◆ **AIM OF THE TASK**: Identify each line below containing the string "Take" and copy it.

◆ **RECORDS PROVIDED**:
• • •
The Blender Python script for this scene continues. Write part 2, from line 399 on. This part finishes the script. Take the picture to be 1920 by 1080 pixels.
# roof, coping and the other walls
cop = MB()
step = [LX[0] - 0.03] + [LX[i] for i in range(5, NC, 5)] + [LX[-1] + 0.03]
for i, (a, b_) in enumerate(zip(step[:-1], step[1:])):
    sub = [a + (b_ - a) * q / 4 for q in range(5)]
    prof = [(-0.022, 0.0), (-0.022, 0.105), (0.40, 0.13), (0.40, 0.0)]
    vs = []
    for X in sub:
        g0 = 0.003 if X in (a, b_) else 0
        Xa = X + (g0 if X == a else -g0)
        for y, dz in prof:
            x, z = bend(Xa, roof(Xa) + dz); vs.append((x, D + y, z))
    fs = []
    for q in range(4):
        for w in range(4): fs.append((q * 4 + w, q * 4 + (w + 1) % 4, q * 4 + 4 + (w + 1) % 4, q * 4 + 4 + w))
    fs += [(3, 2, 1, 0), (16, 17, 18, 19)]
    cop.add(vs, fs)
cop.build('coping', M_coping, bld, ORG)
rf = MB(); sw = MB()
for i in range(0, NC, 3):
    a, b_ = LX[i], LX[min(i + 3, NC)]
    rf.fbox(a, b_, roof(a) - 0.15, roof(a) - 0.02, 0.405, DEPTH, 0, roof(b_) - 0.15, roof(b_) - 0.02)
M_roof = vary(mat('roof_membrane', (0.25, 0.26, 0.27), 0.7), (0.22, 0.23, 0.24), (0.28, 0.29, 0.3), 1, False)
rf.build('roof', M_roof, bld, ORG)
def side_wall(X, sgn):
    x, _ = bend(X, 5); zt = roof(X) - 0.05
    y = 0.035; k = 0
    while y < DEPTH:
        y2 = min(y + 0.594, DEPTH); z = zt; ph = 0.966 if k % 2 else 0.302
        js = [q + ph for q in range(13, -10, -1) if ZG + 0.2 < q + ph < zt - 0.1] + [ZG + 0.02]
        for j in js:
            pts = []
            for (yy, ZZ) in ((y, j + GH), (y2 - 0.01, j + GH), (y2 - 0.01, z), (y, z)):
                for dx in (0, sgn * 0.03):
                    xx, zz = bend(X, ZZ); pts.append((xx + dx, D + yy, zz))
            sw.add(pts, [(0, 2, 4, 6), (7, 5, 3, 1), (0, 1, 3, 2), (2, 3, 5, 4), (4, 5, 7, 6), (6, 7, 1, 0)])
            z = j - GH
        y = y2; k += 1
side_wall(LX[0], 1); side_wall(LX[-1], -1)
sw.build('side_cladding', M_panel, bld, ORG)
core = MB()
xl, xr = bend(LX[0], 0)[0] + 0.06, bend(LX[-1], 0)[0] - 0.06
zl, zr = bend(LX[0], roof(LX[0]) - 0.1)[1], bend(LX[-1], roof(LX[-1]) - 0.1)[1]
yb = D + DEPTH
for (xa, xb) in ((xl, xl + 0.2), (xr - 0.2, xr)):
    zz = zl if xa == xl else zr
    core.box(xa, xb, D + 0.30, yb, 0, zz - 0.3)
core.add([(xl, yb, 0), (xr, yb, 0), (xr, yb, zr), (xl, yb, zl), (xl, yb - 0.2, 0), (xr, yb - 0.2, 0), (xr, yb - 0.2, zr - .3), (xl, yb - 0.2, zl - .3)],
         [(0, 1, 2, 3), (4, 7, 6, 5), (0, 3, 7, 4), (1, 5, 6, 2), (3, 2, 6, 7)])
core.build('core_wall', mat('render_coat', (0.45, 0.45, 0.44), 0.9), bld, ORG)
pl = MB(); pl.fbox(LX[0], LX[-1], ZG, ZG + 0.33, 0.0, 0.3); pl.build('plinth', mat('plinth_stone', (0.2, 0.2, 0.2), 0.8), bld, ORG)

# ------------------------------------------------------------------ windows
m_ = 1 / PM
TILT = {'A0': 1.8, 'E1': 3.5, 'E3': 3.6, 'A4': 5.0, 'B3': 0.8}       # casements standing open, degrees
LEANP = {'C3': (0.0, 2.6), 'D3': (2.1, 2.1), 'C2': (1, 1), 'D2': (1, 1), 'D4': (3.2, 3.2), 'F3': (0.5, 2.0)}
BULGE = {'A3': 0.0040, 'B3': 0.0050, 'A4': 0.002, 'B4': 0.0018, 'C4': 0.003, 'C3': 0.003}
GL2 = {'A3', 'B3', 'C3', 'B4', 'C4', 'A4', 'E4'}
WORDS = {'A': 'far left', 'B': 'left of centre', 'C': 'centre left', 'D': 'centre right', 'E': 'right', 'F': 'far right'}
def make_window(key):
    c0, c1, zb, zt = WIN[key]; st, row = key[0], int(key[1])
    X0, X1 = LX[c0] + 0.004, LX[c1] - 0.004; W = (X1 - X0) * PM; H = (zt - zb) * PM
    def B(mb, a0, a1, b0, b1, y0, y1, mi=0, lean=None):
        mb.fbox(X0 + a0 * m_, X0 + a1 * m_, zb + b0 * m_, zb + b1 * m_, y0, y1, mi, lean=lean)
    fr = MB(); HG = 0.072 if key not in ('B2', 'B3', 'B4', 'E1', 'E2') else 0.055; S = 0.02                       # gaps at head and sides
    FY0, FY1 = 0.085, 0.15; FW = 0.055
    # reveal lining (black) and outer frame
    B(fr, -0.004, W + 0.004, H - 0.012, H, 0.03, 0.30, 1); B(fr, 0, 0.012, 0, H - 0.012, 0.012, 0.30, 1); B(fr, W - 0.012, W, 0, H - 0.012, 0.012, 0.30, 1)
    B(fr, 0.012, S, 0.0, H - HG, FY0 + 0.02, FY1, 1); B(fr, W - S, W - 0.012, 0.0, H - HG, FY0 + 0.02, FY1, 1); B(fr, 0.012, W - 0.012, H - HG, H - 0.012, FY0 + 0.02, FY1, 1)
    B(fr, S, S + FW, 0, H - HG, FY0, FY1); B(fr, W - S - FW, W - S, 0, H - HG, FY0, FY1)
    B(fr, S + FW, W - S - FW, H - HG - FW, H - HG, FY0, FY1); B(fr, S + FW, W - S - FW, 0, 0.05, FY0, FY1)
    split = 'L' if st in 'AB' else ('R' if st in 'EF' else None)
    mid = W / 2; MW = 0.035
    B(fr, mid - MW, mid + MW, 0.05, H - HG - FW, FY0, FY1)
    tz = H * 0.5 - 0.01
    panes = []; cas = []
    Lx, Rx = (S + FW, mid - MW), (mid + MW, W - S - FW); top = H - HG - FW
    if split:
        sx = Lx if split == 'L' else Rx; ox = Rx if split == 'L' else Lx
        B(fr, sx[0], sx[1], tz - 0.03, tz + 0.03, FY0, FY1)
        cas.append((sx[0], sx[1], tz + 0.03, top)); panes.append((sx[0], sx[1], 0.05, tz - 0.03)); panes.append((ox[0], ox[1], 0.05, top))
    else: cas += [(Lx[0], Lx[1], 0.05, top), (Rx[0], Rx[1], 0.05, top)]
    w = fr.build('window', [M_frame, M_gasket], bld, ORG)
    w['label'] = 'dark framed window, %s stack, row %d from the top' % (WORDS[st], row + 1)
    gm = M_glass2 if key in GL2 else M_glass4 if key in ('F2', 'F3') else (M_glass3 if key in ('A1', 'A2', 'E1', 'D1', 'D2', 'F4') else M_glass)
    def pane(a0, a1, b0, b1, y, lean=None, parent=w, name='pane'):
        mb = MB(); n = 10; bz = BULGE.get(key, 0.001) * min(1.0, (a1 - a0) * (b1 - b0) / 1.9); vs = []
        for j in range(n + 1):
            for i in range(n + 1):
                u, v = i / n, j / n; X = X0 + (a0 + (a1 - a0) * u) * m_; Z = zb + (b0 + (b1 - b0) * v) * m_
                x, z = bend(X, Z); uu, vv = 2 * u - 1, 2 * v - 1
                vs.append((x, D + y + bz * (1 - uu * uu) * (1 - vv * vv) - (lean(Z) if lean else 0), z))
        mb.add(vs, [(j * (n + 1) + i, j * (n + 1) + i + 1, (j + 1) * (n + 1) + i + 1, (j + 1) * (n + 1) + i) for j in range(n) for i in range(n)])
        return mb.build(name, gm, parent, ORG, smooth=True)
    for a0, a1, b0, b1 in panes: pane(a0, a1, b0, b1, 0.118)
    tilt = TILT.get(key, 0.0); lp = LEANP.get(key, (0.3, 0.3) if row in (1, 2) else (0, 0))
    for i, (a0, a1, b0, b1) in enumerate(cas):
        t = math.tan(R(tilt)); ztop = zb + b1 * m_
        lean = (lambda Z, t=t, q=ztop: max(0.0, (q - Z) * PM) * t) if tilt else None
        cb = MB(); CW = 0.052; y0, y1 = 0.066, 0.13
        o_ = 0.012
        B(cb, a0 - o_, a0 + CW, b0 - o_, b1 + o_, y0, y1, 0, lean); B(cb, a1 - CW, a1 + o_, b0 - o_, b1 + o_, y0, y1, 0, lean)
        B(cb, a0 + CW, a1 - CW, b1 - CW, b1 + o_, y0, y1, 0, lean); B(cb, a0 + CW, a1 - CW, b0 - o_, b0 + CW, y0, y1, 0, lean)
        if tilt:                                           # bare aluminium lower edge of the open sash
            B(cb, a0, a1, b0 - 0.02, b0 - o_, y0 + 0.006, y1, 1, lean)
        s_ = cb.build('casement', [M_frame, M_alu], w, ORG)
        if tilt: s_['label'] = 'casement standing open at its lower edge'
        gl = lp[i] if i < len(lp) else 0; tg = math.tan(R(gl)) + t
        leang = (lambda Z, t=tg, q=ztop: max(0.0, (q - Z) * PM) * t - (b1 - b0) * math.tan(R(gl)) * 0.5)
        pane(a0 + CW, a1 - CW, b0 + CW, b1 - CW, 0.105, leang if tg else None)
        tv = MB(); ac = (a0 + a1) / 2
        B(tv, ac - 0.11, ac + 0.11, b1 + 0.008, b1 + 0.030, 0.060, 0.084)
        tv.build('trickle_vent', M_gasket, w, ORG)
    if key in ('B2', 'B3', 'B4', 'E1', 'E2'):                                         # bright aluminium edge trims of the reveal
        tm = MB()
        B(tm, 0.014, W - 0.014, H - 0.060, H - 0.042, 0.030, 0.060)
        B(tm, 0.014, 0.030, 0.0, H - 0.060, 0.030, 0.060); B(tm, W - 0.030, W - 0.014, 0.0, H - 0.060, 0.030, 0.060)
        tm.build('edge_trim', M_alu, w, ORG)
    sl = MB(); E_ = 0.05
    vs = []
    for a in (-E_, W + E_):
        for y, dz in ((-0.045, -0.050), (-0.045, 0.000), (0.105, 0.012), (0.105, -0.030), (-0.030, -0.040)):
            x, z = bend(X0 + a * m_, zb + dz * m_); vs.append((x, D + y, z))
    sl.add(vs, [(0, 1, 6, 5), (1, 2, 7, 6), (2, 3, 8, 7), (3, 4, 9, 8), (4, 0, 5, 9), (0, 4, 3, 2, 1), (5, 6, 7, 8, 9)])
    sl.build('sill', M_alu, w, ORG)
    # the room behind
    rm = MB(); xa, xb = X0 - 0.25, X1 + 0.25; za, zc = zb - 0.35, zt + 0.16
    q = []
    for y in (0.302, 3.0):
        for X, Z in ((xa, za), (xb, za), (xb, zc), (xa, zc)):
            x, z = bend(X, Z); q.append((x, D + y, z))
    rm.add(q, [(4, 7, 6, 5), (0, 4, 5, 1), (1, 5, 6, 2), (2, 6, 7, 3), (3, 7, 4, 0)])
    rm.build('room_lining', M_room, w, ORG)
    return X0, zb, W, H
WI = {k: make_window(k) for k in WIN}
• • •
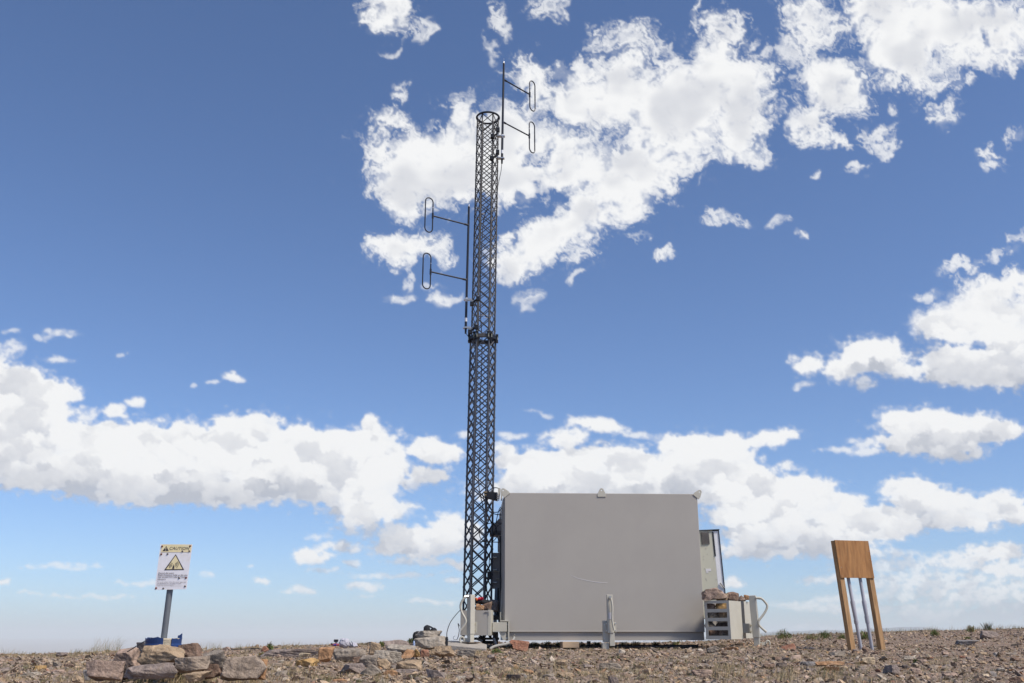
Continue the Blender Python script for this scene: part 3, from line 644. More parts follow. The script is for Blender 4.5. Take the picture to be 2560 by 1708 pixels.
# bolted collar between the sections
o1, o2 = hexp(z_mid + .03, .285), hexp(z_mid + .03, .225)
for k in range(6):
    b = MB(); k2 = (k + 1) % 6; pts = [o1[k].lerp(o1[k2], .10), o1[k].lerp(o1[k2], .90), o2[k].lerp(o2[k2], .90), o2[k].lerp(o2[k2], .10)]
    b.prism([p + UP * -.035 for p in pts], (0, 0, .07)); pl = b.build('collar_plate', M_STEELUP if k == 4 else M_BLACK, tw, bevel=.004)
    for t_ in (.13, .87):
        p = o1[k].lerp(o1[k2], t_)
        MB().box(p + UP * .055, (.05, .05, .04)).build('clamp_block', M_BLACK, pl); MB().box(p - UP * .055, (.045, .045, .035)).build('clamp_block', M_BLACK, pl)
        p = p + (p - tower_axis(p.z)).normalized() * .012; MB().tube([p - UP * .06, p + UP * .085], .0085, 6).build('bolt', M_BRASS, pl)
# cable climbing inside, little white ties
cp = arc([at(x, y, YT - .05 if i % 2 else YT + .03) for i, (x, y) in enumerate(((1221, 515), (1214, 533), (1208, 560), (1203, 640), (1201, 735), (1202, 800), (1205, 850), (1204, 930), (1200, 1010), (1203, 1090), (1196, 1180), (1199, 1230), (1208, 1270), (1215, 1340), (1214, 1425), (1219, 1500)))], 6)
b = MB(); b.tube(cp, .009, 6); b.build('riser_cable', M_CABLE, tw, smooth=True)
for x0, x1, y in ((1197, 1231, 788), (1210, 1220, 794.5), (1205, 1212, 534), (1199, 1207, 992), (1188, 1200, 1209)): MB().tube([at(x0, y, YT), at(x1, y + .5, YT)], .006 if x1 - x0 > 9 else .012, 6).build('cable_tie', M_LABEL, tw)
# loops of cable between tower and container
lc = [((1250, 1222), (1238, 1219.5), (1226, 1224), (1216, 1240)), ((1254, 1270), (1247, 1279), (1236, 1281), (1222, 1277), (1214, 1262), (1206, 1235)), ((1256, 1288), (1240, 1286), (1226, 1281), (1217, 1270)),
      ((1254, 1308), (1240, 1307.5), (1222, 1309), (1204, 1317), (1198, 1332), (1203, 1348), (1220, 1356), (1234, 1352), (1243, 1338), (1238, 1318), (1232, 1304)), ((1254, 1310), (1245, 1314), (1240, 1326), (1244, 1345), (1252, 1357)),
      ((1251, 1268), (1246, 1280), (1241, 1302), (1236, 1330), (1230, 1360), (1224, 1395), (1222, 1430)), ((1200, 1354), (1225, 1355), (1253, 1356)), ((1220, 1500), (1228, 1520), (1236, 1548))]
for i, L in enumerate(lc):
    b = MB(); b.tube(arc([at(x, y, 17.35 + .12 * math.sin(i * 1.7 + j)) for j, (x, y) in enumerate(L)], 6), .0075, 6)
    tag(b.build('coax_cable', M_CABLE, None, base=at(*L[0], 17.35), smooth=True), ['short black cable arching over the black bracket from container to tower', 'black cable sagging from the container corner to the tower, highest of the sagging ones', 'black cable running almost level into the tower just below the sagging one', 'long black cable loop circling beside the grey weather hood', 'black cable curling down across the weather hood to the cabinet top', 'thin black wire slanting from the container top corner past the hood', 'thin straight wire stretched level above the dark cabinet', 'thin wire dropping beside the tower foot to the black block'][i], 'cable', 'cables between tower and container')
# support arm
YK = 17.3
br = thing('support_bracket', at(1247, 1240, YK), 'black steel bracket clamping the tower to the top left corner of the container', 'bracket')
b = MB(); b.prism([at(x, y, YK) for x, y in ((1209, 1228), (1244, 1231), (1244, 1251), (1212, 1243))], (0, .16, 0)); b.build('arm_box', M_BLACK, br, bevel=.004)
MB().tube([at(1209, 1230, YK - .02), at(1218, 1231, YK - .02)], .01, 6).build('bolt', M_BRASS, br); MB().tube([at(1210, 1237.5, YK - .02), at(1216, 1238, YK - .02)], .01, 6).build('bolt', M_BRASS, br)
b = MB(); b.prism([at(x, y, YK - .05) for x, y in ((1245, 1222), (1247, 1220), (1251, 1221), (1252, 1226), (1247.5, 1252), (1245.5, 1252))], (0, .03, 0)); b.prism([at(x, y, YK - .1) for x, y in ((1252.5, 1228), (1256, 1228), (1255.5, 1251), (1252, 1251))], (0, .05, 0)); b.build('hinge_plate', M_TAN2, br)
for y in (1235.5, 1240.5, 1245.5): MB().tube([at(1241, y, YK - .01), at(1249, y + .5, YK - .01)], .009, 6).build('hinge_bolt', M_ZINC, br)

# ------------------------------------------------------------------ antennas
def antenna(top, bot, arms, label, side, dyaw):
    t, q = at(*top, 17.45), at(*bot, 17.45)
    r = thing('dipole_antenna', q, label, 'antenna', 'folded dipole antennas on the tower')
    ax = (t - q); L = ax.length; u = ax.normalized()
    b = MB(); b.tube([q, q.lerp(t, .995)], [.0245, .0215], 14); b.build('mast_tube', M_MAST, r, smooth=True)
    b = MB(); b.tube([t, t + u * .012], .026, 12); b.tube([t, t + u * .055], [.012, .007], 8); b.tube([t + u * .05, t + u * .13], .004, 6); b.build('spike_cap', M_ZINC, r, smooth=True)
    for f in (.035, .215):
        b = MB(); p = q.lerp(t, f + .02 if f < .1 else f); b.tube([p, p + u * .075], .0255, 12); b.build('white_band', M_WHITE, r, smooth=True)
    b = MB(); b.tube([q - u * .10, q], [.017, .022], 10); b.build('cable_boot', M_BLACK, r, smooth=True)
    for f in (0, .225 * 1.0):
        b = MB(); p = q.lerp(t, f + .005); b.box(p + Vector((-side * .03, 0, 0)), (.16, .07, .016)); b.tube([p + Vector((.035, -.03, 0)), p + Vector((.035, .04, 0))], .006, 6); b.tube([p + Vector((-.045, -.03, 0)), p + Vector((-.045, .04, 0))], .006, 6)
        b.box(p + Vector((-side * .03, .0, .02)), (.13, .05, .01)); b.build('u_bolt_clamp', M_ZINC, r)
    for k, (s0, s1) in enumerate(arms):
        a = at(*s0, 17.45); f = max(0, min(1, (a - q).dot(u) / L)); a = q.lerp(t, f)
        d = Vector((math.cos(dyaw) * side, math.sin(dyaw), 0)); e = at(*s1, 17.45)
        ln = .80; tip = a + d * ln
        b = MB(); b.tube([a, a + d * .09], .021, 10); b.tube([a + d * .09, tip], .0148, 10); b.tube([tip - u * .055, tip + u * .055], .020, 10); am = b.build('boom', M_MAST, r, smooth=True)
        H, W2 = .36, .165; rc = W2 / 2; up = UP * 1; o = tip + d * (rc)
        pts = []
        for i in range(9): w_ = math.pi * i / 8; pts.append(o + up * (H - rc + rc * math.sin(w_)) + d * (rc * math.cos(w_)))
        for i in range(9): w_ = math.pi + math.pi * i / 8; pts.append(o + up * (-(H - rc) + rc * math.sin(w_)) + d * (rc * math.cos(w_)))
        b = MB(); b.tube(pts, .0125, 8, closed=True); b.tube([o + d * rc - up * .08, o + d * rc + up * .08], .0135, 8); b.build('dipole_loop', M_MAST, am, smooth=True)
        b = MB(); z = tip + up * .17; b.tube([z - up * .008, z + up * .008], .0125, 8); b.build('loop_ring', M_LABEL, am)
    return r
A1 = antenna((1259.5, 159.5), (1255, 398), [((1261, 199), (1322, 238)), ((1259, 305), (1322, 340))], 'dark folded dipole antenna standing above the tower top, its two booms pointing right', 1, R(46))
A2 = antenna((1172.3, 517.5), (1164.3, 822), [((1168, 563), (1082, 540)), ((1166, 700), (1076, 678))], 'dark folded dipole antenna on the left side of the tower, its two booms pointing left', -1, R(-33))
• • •
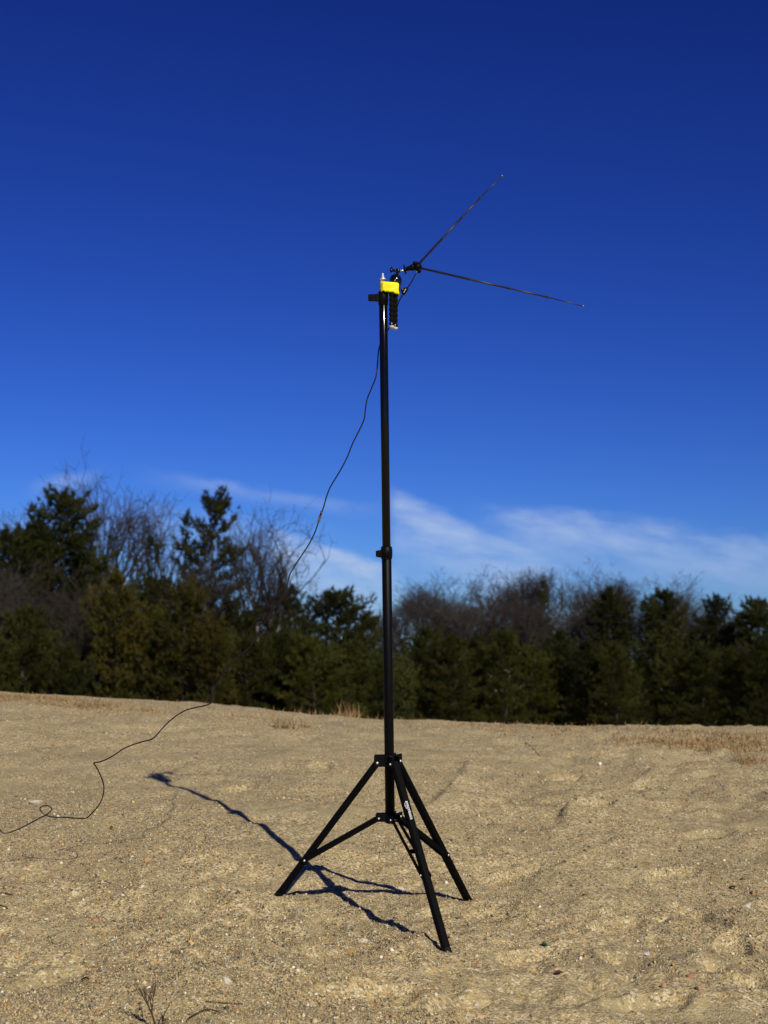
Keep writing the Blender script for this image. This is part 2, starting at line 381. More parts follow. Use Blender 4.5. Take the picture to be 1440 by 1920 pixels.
• • •
◆ **TASK ANSWER**:
The Blender Python script for this scene continues. Write part 2, from line 399 on. This part finishes the script. Take the picture to be 1920 by 1080 pixels.
Continue the Blender Python script for this scene: part 3, from line 644. More parts follow. The script is for Blender 4.5. Take the picture to be 2560 by 1708 pixels.
Keep writing the Blender script for this image. This is part 2, starting at line 381. More parts follow. Use Blender 4.5. Take the picture to be 1440 by 1920 pixels.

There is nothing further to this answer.